__GIVEN EXERCISE__. Your task is to give the listing below back word for word, pictures excluded.

__MATERIAL PROVIDED__.
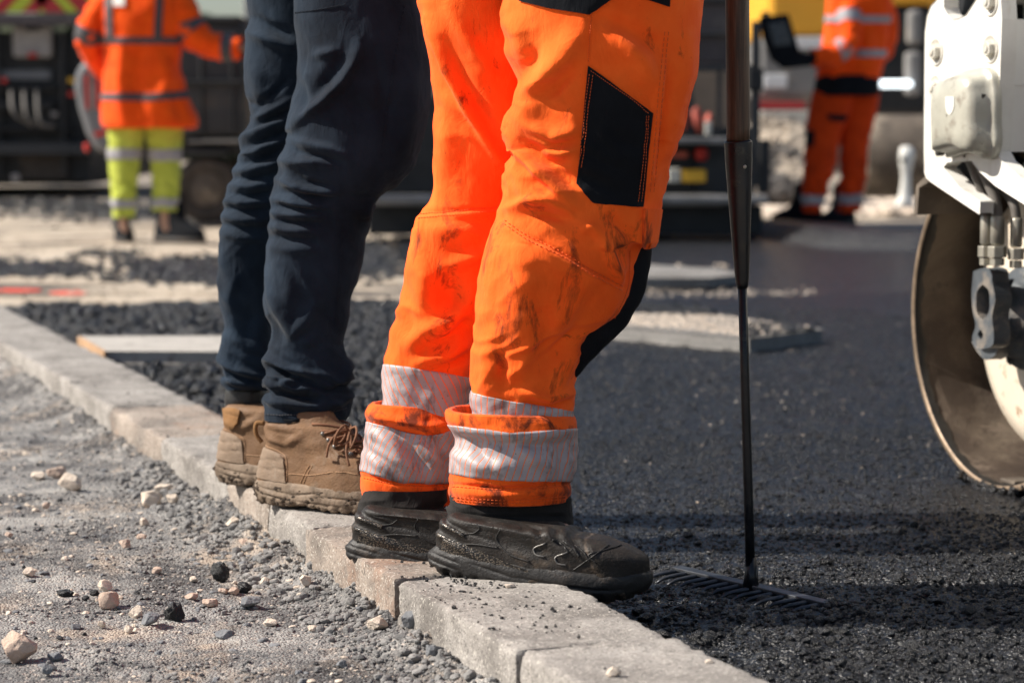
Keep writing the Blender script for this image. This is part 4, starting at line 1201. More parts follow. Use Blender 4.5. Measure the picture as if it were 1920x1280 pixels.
# blousing cuffs: outer folded tube of cloth
cn_rows = [(778,838,1066),(784,836,1076),(792,838,1081),(802,846,1083),(818,855,1081),(838,858,1079),(860,852,1077),(885,846,1075),(905,844,1072),(925,843,1071),(946,845,1069)]
cnf = [(6,9,[(840,790),(868,805),(930,812),(1000,818),(1075,806)]), (-5,8,[(862,822),(930,832),(1010,836),(1070,828)]), (7,14,[(858,850),(900,872),(960,880)]), (-6,12,[(880,820),(905,850),(930,878)]), (6,12,[(960,830),(1000,862),(1040,880)]),
       (-5,9,[(1040,830),(1055,860),(1050,895)]), (-4,4,[(846,908),(940,916),(1070,906)]), (3,8,[(846,922),(940,930),(1068,920)]), (5,10,[(1075,820),(1068,860),(1074,890)])]
cuffn = Leg(cn_rows, YN, .86, 110, 230, cnf, [(850,40,3.0,20,40,.3)], 3.3, mic=1.2)
cf_rows = [(762,696,850),(768,690,858),(778,688,862),(795,689,864),(818,690,862),(842,686,858),(868,680,854),(890,677,850),(915,677,848),(935,680,845),(953,684,842)]
cff = [(7,8,[(690,776),(740,788),(800,800),(850,792)]), (-5,8,[(700,800),(750,812),(800,818)]), (9,16,[(700,810),(740,842),(770,880)]), (-8,12,[(730,815),(775,850),(800,885)]), (7,12,[(780,820),(810,860),(815,900)]), (-4,4,[(680,892),(740,905),(842,910)]), (6,9,[(690,850),(720,880)]),(-5,8,[(815,815),(835,870),(830,900)])]
cufff = Leg(cf_rows, YF, .86, 110, 200, cff, [(840,40,4.0,20,40,.3)], 8.8, mic=1.2)
for lg, lip, hemt, mats, bt, bb in ((cuffn, None, 905, 'band_a', [(838,793),(870,797),(960,812),(1075,803)], [(840,884),(880,892),(960,901),(1075,902)]),
                               (cufff, None, 900, 'band_c', [(686,790),(740,806),(800,818),(860,800)], [(676,880),(740,900),(800,906),(850,906)])):
    # rim rolls inwards at the top so the lip reads as folded cloth
    inner = lg.G[:1].repeat(6, 0).copy(); c0 = inner.mean(1, keepdims=True)
    for k in range(6):
        f_ = k / 5; inner[k] = c0[k] + (inner[k] - c0[k]) * (1 - .16 * math.sin(f_ * 1.3)); inner[k, :, 2] -= .012 * f_ ** 2 - .004 * math.sin(f_ * 3.1)
    G = np.concatenate([inner[::-1], lg.G])
    tail = lg.G[-1:].repeat(3, 0).copy(); c1 = tail.mean(1, keepdims=True)
    tail = c1 + (tail - c1) * np.array([.985, .95, .93])[:, None, None]; tail[:, :, 2] += np.array([-.001, .003, .02])[:, None]
    G = np.concatenate([G, tail])
    cu = mk('cuff', G.reshape(-1, 3), grid_faces(G.shape[0], G.shape[1]), M['orange_low'], tr1)
    Gb, uvb = lg.band(bt, bb, off=.0016)
    mk('reflective_band', Gb.reshape(-1, 3), grid_faces(Gb.shape[0], Gb.shape[1]), M['band_a' if lg is cuffn else 'band_c'], tr1, uv=uvb.reshape(-1, 2))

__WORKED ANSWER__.
Keep writing the Blender script for this image. This is part 4, starting at line 1201. More parts follow. Use Blender 4.5. Measure the picture as if it were 1920x1280 pixels.
# blousing cuffs: outer folded tube of cloth
cn_rows = [(778,838,1066),(784,836,1076),(792,838,1081),(802,846,1083),(818,855,1081),(838,858,1079),(860,852,1077),(885,846,1075),(905,844,1072),(925,843,1071),(946,845,1069)]
cnf = [(6,9,[(840,790),(868,805),(930,812),(1000,818),(1075,806)]), (-5,8,[(862,822),(930,832),(1010,836),(1070,828)]), (7,14,[(858,850),(900,872),(960,880)]), (-6,12,[(880,820),(905,850),(930,878)]), (6,12,[(960,830),(1000,862),(1040,880)]),
       (-5,9,[(1040,830),(1055,860),(1050,895)]), (-4,4,[(846,908),(940,916),(1070,906)]), (3,8,[(846,922),(940,930),(1068,920)]), (5,10,[(1075,820),(1068,860),(1074,890)])]
cuffn = Leg(cn_rows, YN, .86, 110, 230, cnf, [(850,40,3.0,20,40,.3)], 3.3, mic=1.2)
cf_rows = [(762,696,850),(768,690,858),(778,688,862),(795,689,864),(818,690,862),(842,686,858),(868,680,854),(890,677,850),(915,677,848),(935,680,845),(953,684,842)]
cff = [(7,8,[(690,776),(740,788),(800,800),(850,792)]), (-5,8,[(700,800),(750,812),(800,818)]), (9,16,[(700,810),(740,842),(770,880)]), (-8,12,[(730,815),(775,850),(800,885)]), (7,12,[(780,820),(810,860),(815,900)]), (-4,4,[(680,892),(740,905),(842,910)]), (6,9,[(690,850),(720,880)]),(-5,8,[(815,815),(835,870),(830,900)])]
cufff = Leg(cf_rows, YF, .86, 110, 200, cff, [(840,40,4.0,20,40,.3)], 8.8, mic=1.2)
for lg, lip, hemt, mats, bt, bb in ((cuffn, None, 905, 'band_a', [(838,793),(870,797),(960,812),(1075,803)], [(840,884),(880,892),(960,901),(1075,902)]),
                               (cufff, None, 900, 'band_c', [(686,790),(740,806),(800,818),(860,800)], [(676,880),(740,900),(800,906),(850,906)])):
    # rim rolls inwards at the top so the lip reads as folded cloth
    inner = lg.G[:1].repeat(6, 0).copy(); c0 = inner.mean(1, keepdims=True)
    for k in range(6):
        f_ = k / 5; inner[k] = c0[k] + (inner[k] - c0[k]) * (1 - .16 * math.sin(f_ * 1.3)); inner[k, :, 2] -= .012 * f_ ** 2 - .004 * math.sin(f_ * 3.1)
    G = np.concatenate([inner[::-1], lg.G])
    tail = lg.G[-1:].repeat(3, 0).copy(); c1 = tail.mean(1, keepdims=True)
    tail = c1 + (tail - c1) * np.array([.985, .95, .93])[:, None, None]; tail[:, :, 2] += np.array([-.001, .003, .02])[:, None]
    G = np.concatenate([G, tail])
    cu = mk('cuff', G.reshape(-1, 3), grid_faces(G.shape[0], G.shape[1]), M['orange_low'], tr1)
    Gb, uvb = lg.band(bt, bb, off=.0016)
    mk('reflective_band', Gb.reshape(-1, 3), grid_faces(Gb.shape[0], Gb.shape[1]), M['band_a' if lg is cuffn else 'band_c'], tr1, uv=uvb.reshape(-1, 2))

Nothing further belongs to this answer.